The other noticeable difference is that you play a Robot Unicorn. Obv.
He's a charismatic lead. I don't suggest you Google for fanart with SafeSearch off - unless you've got a thing about engorged and rampant rainbow-haired unicorns, in which case you're sorted for an afternoon of onanism - but enormous amounts of it exists. He leaps and bounds, mane colour-circling all the while, proud desperation personified. He knows, as the game puts it, that persistence is futile, but he has a dream to chase anyway.
And if this was the sort of article where I talk about emotions instead of making metaphors about doing it with people, I'd probably be able to spin out the idea that WE are all ROBOTIC UNICORNS to 1000 words, and all we can really do is jump or charge in this world of ours. But not double-jump, which - as I previously explained - is why our world isn't as good as the paradise presented by Robot Unicorn Attack. And that's why we cry at night.
While Canabalt's actual soundtrack was splendid, I mostly fell in love with it as a device to play other songs to, just to see how it felt. Robot Unicorn Attack is different from that. Robot Unicorn Attack couldn't be divorced from its soundtrack any more than you could be separated from your lungs.
Its soundtrack is Erasure's Always. Moving at a canter as frictionless as the Robot Unicorn's, its needing as endless as the robot unicorns and camper than a camper van, it achieves an aesthetic lock as perfect as Dai-X combining in Starfleet. I will never be able to separate Always from Robot Unicorn Attack now. I can't even imagine wanting to do such a thing. It'd be like decapitating the Mona Lisa. It merges with the sparkles of sound effects and the explosions of light and makes it complete. ALWAYS IT WANTS TO BE WITH YOU, etc.

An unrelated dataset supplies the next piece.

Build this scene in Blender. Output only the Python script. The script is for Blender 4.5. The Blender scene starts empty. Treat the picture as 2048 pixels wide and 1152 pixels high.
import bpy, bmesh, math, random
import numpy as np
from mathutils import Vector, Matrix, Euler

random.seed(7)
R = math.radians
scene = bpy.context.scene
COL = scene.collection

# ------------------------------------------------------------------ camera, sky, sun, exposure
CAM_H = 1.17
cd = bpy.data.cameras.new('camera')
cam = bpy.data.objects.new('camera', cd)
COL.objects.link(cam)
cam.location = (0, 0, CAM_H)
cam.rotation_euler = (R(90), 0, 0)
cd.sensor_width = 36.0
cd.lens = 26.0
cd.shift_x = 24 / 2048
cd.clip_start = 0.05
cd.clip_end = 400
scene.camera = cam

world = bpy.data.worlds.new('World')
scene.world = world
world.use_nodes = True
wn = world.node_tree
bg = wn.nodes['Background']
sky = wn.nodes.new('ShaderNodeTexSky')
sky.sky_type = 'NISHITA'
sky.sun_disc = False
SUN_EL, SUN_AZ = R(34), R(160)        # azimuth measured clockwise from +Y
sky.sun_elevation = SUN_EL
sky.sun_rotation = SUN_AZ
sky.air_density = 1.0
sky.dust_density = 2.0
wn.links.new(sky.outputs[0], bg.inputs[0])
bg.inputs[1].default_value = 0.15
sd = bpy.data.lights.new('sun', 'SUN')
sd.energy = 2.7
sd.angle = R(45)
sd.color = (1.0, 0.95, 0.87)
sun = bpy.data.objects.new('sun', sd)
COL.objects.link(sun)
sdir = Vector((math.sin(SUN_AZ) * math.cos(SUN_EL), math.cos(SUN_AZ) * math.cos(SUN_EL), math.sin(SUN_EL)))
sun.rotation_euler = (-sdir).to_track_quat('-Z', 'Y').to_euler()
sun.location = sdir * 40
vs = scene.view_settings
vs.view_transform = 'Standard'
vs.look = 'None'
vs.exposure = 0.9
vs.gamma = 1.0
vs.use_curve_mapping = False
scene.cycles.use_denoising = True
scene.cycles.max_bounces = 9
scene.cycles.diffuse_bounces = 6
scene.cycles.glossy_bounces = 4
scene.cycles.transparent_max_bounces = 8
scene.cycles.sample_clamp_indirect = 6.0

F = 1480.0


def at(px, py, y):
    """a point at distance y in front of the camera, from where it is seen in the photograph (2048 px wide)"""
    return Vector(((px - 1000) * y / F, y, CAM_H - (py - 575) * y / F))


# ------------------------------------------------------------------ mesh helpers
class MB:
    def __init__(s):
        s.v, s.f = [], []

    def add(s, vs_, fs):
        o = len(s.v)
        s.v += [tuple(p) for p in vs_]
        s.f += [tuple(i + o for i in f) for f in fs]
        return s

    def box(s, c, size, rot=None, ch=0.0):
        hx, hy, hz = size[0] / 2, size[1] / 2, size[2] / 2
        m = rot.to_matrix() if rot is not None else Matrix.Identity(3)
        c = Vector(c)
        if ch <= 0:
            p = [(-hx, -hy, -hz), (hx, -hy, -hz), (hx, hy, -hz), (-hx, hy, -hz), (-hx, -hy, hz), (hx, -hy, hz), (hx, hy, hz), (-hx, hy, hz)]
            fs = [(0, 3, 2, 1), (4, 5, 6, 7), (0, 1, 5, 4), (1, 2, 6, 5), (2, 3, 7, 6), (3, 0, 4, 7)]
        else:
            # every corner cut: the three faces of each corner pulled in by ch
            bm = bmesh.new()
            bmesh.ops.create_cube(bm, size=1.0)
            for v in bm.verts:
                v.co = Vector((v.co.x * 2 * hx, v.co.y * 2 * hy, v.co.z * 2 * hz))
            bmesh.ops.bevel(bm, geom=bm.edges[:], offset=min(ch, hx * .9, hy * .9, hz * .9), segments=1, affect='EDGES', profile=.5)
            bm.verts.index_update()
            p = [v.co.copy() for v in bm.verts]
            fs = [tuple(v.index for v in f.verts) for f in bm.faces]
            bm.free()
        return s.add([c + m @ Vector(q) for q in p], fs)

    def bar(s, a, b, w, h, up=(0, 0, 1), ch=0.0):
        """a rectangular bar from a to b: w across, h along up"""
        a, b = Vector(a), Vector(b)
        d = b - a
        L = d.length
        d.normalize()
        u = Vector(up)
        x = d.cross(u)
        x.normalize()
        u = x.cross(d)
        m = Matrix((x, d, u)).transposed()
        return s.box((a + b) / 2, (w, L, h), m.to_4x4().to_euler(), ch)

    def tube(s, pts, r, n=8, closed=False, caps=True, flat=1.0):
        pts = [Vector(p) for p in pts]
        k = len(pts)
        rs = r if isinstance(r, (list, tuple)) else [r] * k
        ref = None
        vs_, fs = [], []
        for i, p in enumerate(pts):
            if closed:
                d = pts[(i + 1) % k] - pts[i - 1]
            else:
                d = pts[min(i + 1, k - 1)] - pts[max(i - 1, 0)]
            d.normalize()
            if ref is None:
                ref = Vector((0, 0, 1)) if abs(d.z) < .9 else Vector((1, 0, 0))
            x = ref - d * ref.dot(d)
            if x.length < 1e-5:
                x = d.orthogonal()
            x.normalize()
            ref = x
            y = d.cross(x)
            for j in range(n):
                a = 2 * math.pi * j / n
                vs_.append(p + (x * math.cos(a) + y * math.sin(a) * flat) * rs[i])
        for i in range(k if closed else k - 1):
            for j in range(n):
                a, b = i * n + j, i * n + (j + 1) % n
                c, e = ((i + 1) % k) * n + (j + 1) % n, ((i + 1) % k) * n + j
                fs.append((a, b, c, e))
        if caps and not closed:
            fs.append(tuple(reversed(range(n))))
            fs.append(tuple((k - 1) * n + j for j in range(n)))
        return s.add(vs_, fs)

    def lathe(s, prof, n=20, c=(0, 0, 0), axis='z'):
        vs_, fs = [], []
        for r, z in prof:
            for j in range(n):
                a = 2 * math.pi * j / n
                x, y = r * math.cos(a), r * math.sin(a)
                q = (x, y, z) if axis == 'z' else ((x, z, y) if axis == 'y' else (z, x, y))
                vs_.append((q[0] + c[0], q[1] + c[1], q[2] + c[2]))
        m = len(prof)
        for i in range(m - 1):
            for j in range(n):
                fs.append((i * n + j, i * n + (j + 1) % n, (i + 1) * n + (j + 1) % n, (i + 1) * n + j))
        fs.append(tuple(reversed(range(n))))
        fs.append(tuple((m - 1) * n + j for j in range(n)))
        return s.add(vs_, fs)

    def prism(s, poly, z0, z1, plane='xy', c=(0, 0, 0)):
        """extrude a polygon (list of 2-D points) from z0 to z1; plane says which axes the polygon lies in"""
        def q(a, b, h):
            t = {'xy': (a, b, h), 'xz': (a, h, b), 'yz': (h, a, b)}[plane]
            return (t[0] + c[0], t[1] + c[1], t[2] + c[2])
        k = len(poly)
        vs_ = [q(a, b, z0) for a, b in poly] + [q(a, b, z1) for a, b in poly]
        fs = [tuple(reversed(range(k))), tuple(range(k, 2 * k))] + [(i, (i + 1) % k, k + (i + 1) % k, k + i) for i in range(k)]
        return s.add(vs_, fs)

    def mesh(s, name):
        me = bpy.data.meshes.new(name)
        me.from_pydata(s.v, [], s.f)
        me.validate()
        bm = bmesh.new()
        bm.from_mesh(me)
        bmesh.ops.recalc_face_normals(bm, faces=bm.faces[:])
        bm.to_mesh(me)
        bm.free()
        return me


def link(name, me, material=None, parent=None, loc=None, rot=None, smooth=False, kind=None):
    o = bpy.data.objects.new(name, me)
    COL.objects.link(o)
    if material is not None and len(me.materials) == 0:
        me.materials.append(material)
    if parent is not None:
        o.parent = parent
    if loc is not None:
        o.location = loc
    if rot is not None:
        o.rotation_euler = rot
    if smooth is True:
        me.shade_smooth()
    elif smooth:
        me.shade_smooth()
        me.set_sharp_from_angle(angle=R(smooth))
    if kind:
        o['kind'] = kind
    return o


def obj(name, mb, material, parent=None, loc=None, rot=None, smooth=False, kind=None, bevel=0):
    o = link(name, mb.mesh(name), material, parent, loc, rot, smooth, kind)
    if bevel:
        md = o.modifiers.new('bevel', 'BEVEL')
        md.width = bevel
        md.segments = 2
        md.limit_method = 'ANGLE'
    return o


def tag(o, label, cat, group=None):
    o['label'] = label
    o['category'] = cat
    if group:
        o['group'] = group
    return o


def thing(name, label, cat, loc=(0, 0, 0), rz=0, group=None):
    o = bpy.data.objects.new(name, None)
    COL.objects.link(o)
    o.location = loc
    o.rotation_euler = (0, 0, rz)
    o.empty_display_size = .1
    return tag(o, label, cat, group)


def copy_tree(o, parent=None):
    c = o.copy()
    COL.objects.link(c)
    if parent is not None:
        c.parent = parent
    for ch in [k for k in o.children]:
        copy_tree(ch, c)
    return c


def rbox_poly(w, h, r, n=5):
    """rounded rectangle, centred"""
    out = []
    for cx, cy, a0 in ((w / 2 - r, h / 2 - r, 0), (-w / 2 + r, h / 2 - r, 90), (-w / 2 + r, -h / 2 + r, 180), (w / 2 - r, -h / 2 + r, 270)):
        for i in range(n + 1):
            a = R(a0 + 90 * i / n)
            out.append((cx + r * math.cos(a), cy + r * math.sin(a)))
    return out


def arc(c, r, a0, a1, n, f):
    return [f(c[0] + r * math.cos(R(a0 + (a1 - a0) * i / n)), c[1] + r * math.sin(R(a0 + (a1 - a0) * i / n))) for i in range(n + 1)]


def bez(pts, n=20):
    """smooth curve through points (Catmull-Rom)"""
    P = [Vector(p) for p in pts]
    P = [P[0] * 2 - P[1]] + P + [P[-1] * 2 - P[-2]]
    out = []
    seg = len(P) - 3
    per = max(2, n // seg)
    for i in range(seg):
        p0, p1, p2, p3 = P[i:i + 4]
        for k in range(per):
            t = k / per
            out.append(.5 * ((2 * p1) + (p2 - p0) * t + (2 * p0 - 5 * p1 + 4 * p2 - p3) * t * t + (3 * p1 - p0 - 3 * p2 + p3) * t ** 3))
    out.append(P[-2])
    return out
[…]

Robot Unicorn Attack has been one of my stable pastimes this year, like painting Skaven, furtive, secretive masturbation and bitching about my RPS colleagues to my other RPS colleagues behind their back like a total cow. As I wrote elsewhere when talking about the equally wonderful shortform Roguelike/Minesweeper cross Desktop Dungeons, the older you get, the more games have to find a space to comfortably fit. And many of the games I love - your epic RPGs, your epic Strategy games - don't comfortably fit in any time space smaller than that available to single-guy-just-been-dumped-and-has-no-friends-to-go-to-pub-with-and/or-seduce-for-sympathy-f***.
But when I look at the clock and see that there's 10 minutes before Delightful Fiancée gets home and I probably should cook whatever it is I've promised because she did the meal yesterday and all that... Well, I can a take a shot of clearing a dungeon of numerically awkward bad guys, or gallop across rainbow fields to face my inevitable demise while Andy Bell's voice lilts ever onwards. And I've tickled that gaming part of me, and then I can, sated, go and cook one of my three basic, vaguely-edible recipes or spring for takeaway.

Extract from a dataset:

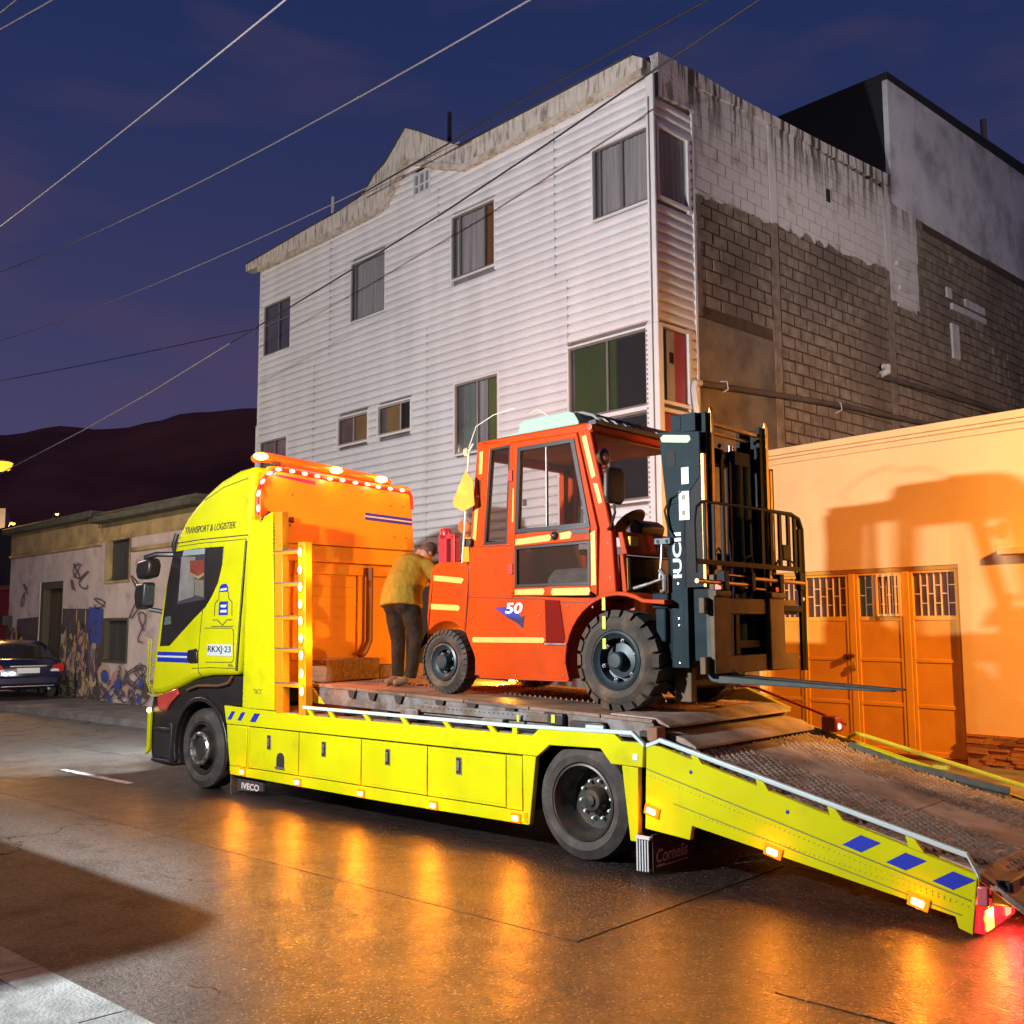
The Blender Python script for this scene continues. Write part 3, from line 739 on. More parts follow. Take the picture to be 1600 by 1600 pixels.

I love it for that. I love it because it's a joke game which isn't. It's funny, but it doesn't view that as a reason not to be the best it can be. In fact, it's the best game of its type I've ever played, and now that it's got a Facebook version, it means you can enter those score-chasing wars with your friends. I love that it's so silly, yet that I've played it long enough that I end up thinking about the sad nobility of the steed, its heroic reluctance to abandon his mission and its inevitable demise. And then I play it some more, and it starts being funny again. And it never stops being fun.
I salute you, Robot Unicorn Attack. Yes, you're a one trick pony, but so was Pegasus.